Katma değer vergisi sisteminde, iadenin yapılması için mükellefler tarafından talep edilmesi tek başına yeterli olmayıp iade taleplerinin yerine getirilebilmesi, düzenlenen ve kullanılan belgelerin gerçeği yansıtmalarına da bağlıdır. Diğer bir deyişle mükelleflere nakden veya mahsuben iade yönünden Kanunla tanınan hakkın biçimsel koşullarının varlığının yanı sıra iadeye konu katma değer vergisi işlemlerine yönelik olarak herhangi bir olumsuz saptamanın da bulunmaması gerekmektedir.
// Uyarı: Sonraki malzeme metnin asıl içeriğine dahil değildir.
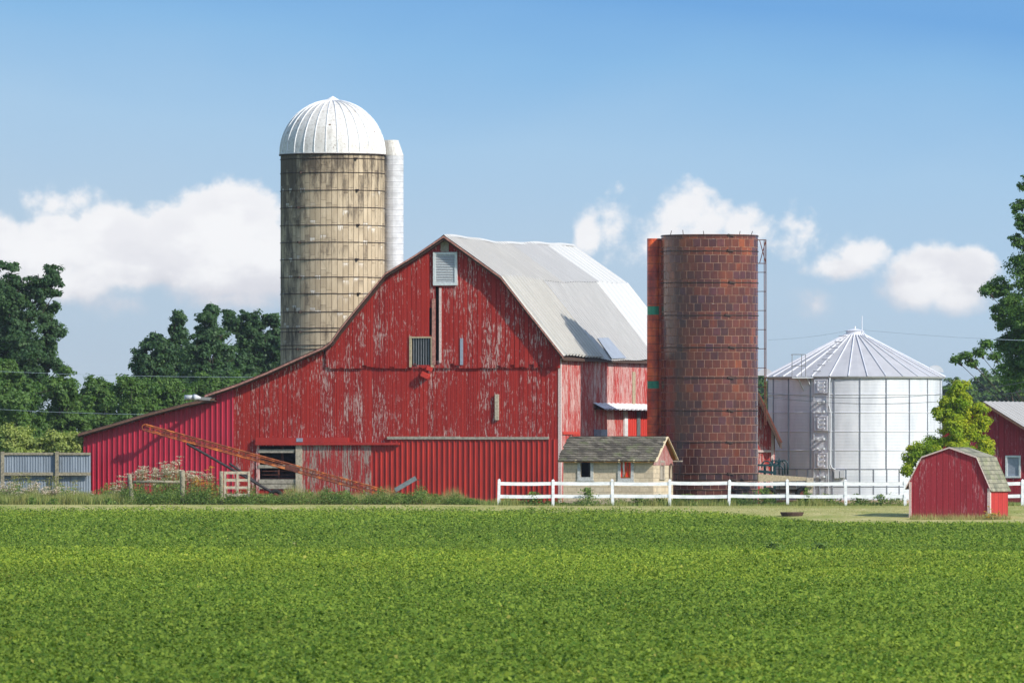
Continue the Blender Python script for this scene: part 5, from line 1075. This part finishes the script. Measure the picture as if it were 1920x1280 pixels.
# tall flowering weeds: stems, leaves and heads
def flowers(name, label, spots, material, cat, Y, leafm='weed_leaf', hr=.13, per=34, stems=True):
    root = bpy.data.objects.new(name, None)
    P, Nn, SV, LP = [], [], [], []
    for (px, py, k) in spots:
        for _ in range(k):
            c_ = at(px+rng.normal(0, 9), py+abs(rng.normal(0, 9)), Y+rng.uniform(-.8, .8)); g = float(gh(c_.x, c_.y))
            for j in range(rng.integers(3, 7)):
                cc = np.array(c_)+rng.normal(0, .11, 3); q = rng.normal(0, 1, (per, 3))*np.array([hr*.6, hr*.6, hr*.16]); P.append(cc+q); Nn.append(rng.normal(0, .4, (per, 3))+np.array([0, 0, 1]))
                SV.append(((c_.x+rng.normal(0, .05), c_.y, g), tuple(cc)))
            m = 46; q = rng.random((m, 1)); base_ = np.array([c_.x, c_.y, g]); LP.append(base_+(np.array(c_)-base_)*q*.85+rng.normal(0, .13, (m, 3))*np.array([1, 1, .4]))
    P = np.concatenate(P); o = quads(name, P, np.concatenate(Nn), .062*rng.uniform(.6, 1.3, len(P)), material); tag(o, label, cat, kind='stuff')
    LP = np.concatenate(LP); quads('foliage', LP, rng.normal(0, 1, LP.shape), .10*rng.uniform(.5, 1.4, len(LP)), leafm, o, .4)
    mb = MB()
    for a, b in SV: mb.tube([a, b], [.009, .006], 3, False)
    mb.build('stems', leafm, o)
flowers('wildflower_weeds', 'cream and pinkish umbel weeds before the crimson shed', [(225,915,3),(215,905,3),(240,895,3),(258,882,4),(275,880,4),(298,878,4),(312,868,3),(320,862,2),(318,882,5),(335,880,4),(352,888,4),(362,892,3),(375,888,3),(290,895,5),(325,900,5),(230,925,3),(370,880,2)], 'flower_cream', 'wildflowers', 4.6)
flowers('white_wildflowers', 'low whitish wildflowers in the verge before the grey fence', [(5,910,6),(20,922,4),(55,912,6),(80,915,6),(110,917,6),(135,920,5),(150,922,3),(15,930,5),(35,908,4),(95,920,6),(70,922,5)], 'flower_cream', 'wildflowers', 5, per=26)
flowers('orange_wildflowers', 'yellow and orange flowers between the thick post and the gate', [(372,902,3),(385,905,3),(395,898,3),(395,880,1),(380,915,3),(398,912,3),(365,905,2)], 'flower_yellow', 'wildflowers', 3.4, per=16)
flowers('rusty_dock_weed', 'rust orange dock weed at the right front corner of the small shed', [(1848,955,2),(1852,950,2),(1843,962,1)], 'flower_yellow', 'weeds', -21.2, 'grass_dry', .05, 16)
flowers('yellow_weeds', 'yellow-green weed spikes against the grey panel fence', [(30,898,3),(45,892,3),(100,892,3),(110,900,2),(150,902,2),(62,900,2)], 'grass_dry', 'weeds', 7.5, per=20)
def plant(px, Y, w_, h_, n, lab, m='weed_dark', lsz=.11, g='leafy plants growing by the white fence'):
    p = at(px, HY, Y); p.z = float(gh(p.x, Y)); t = thing('leafy_plant', lab, 'plant', p, 0, g)
    k = rng.random((n, 1))**.8; q = rng.normal(0, 1, (n, 3))*np.array([w_*.42, w_*.42, .06])*(1.15-k*.8)+np.concatenate([np.zeros((n, 2)), k*h_], 1); q[:, 2] = np.abs(q[:, 2])
    quads('leaves', q, rng.normal(0, .8, (n, 3))+np.array([0, -.3, .6]), lsz*rng.uniform(.5, 1.4, n), m, t, .5)
    mb = MB()
    for _ in range(5): e = rng.normal(0, w_*.22, 2); mb.tube([(0, 0, -.02), (e[0]*.5, e[1]*.5, h_*.5), (e[0], e[1], h_*rng.uniform(.7, 1.))], [.014, .01, .005], 4)
    mb.build('stem', m, t)
plant(1001, -.3, .75, .62, 420, 'bushy weed in front of the fence between its first two posts'); plant(1101, -1.0, .55, .8, 340, 'leafy weed standing before the milk house left window')
plant(1235, -.2, .5, .5, 220, 'small bush at the right front corner of the milk house'); plant(1197, .3, .8, .4, 260, 'low green clump before the milk house wall, right of its windows')
plant(1290, .2, 1.1, .5, 420, 'low green bush at the left foot of the tile silo'); plant(1345, .2, .9, .42, 300, 'low green bush at the middle foot of the tile silo'); plant(1432, .5, .9, .75, 420, 'tall weed under the left end of the wagon')
plant(1512, -.4, .35, .8, 160, 'slim upright weed before the right end of the wagon'); plant(1548, .4, 1.1, .5, 360, 'broad-leaved plant under the fence right of the wagon'); plant(1608, -.3, .5, .5, 180, 'weed just right of the post before the grain bin')
plant(1651, -.5, .5, .5, 180, 'weed beneath the fence beside the small shed'); plant(1712, -.3, .2, .2, 20, 'tiny weed hidden at the back of the small shed')
for px, py, tx in ((1450, 1031, 'dark broad weed in the bean field, left of two'), (1540, 1033, 'dark broad weed in the bean field, right of two'), (553, 1027, 'lone weed poking above the beans at the left')):
    # stand the weed on the canopy line seen at this height
    best = min(np.arange(-300, -40, 1.), key=lambda Y_: abs(at(px, 0, Y_).x*0+(HY-(float(gh(at(px, 0, Y_).x, Y_))+.28-CZ)*pxm(Y_))-py-4))
    plant(px, float(best), .55 if px > 1000 else .2, .55 if px > 1000 else .5, 260 if px > 1000 else 70, tx, 'weed_dark' if px > 1000 else 'weed_leaf', .11, 'weeds in the bean field')
for px in (60, 100, 205): plant(px, -2, .4, .3, 90, {60: 'small weed tuft at the verge edge far left', 100: 'small weed tuft at the verge edge left of the shed', 205: 'small weed tuft at the verge edge before the crimson shed'}[px], g='weed tufts on the verge')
Dosyanın incelenmesinden; UYAP ortamında yapılan araştırmada, davacının mahsuben iade talebinin reddine gerekçe gösterilen ve hakkında olumsuz tespitler olduğu belirtilen alt mükelleflerden olan, .. Dış Ticaret Limited Şirketi tarafından, 2018/7, 8 dönemlerinde 3065 sayılı Katma Değer Vergisi Kanunu’nun 11/1-a maddesi kapsamında gerçekleşen teslimler nedeniyle doğan katma değer vergisi iade alacağının borçlarına mahsubu talebiyle yaptığı başvurunun reddine ilişkin işlemin iptali istemiyle açmış olduğu davanın temyiz incelemesi sırasında, Danıştay Dördüncü Dairesinin 04/10/2022 tarih E:2021/443, K: 2022/5349 sayılı kararında; davacı … Dış Ticaret Limited Şirketi hakkında dava konusu dönem için herhangi bir rapor düzenlenip düzenlenmediği, düzenlenmişse raporun tüm tutanak ve ekleriyle birlikte onaylı örneğinin istenilmesine ilişkin ara kararına verilen … tarihli cevabi yazıyla, davacı şirket hakkında düzenlenen … tarih ve … sayılı Vergi Tekniği Raporu, tutanak ve eklerinin dosyaya ibraz edildiği görülmektedir.” denmiştir
Bu durumda, yukarıda yer verilen mevzuat hükümleri ile açıklamalar kapsamında, davacının yüklenim listelerinde yer alan söz konusu mükellef hakkında 2018 ve 2019 yılları için düzenlenmiş … tarih ve … sayılı Vergi Tekniği Raporu’nda yer alan tespitler incelenmek suretiyle, iade isteminin özel esaslar kapsamında yerine getirilmesi gerektiğinden bahisle tesis edildiği anlaşılan dava konusu işlem yönünden, anılan şirketten alınan faturaların dönemleri de dikkate alınmak suretiyle yeniden bir karar verilmesi gerektiği sonucuna varıldığından, Vergi Dava Dairesi kararında hukuki isabet görülmemiştir.

KARAR SONUCU :
Açıklanan nedenlerle;
1. Temyiz isteminin kabulüne,
2. Temyize konu … Bölge İdare Mahkemesi … Vergi Dava Dairesinin … tarih ve E:…, K:… sayılı kararının BOZULMASINA,
3. Yeniden bir karar verilmek üzere dosyanın Vergi Dava Dairesine gönderilmesine, 16/03/2023 tarihinde oyçokluğuyla karar verildi.

(X) KARŞI OY :
Temyiz dilekçesinde öne sürülen hususlar, temyize konu mahkeme kararının bozulmasını sağlayacak nitelikte bulunmadığından temyiz isteminin reddi gerektiği görüşüyle Dairemiz kararına katılmıyorum.